THE High Court in Dar es Salaam has acquitted Lady Agnes Matuta, who was charged with murder of her ex-lover, Msafiri Seleman, after setting ablaze his room while sleeping with another sexual partner at Kidagaa Kimbiji area within Kigamboni District.

Judge Edwin Kakolaki ruled in favour of Agnes after the prosecution had failed to establish a prima facie case requiring her to enter defence evidence against the murder charge allegedly committed on the night of December 24, 2013, prior to Christmas Eve.

“I find no prima facie case has been established by the prosecution to entitle this Court call the accused person (Agnes) to enter her defence on the charge at her door as per the requirement of section 293(2)(a) and (b) of the Criminal Procedure Act (CPA),” the judge said.

He declared, “I therefore under section 293(1) of the CPA, find the accused person not guilty of the offence of murder, contrary to 196 of the Penal Code, as charged and proceed to acquit her accordingly.
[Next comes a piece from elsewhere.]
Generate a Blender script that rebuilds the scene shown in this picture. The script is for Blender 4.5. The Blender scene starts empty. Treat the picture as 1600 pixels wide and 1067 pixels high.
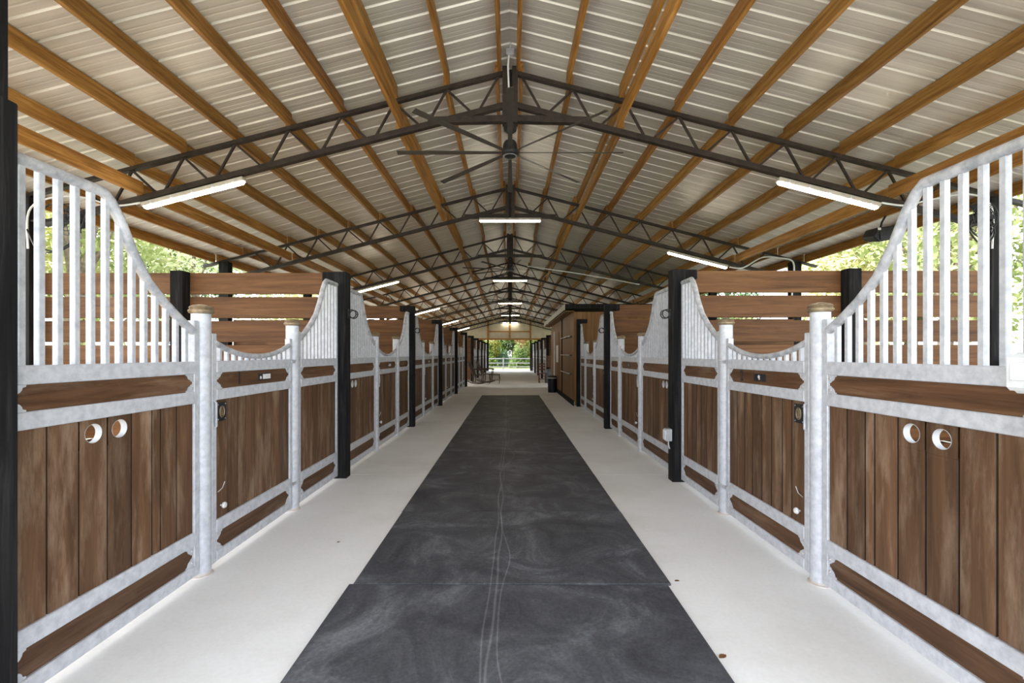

It is so ordered.”

During the trial, the prosecution called four witnesses, including the sexual partner with the deceased, neighbour, doctor and police officer. In their evidence, none of them saw the accused torching the deceased’s room.

The prosecution had relied on the testimony of the deceased girlfriend, who testified to have heard her lover while in the room saying it was the accused who set on fire their room as he recognised her voice when she shouted, “tuondoke nimeishawaua’’ meaning “let us go, I have already killed them.”

In his judgment delivered recently, the judge pointed out that it is the law that, voice identification is one of the weakest kinds of evidence and therefore great care and caution must be taken by the Courts before acting on it.

“The reason as why such care should be employed before the Court acts on such evidence is not farfetched as there is a possibility of mistaken identity by voice where it is claimed that, the person identifying has never had face to face discussion with the person he identified,” he said.

Judge Kakolaki further said that before any court relies on the evidence of voice identification which requires corroboration must satisfy itself that the witness so identifying is familiar with the voice of the person identified so as to erode the possibility of mistaken identity as voice is capable of being imitated.

He noted from the testimony of girlfriend with the deceased that was informed by her lover that he identified the accused by her voice. Unfortunately, the judge said, the Court was not availed with any evidence to the effect that the deceased was familiar with the accused person.

There was evidence from neighbour that was reliably informed by one Fatuma that the accused and deceased had love relationship. The judge, however, said that to the Court’s dismay, the said Fatuma was not brought to testify on such the fact that the deceased was familiar with the accused voice.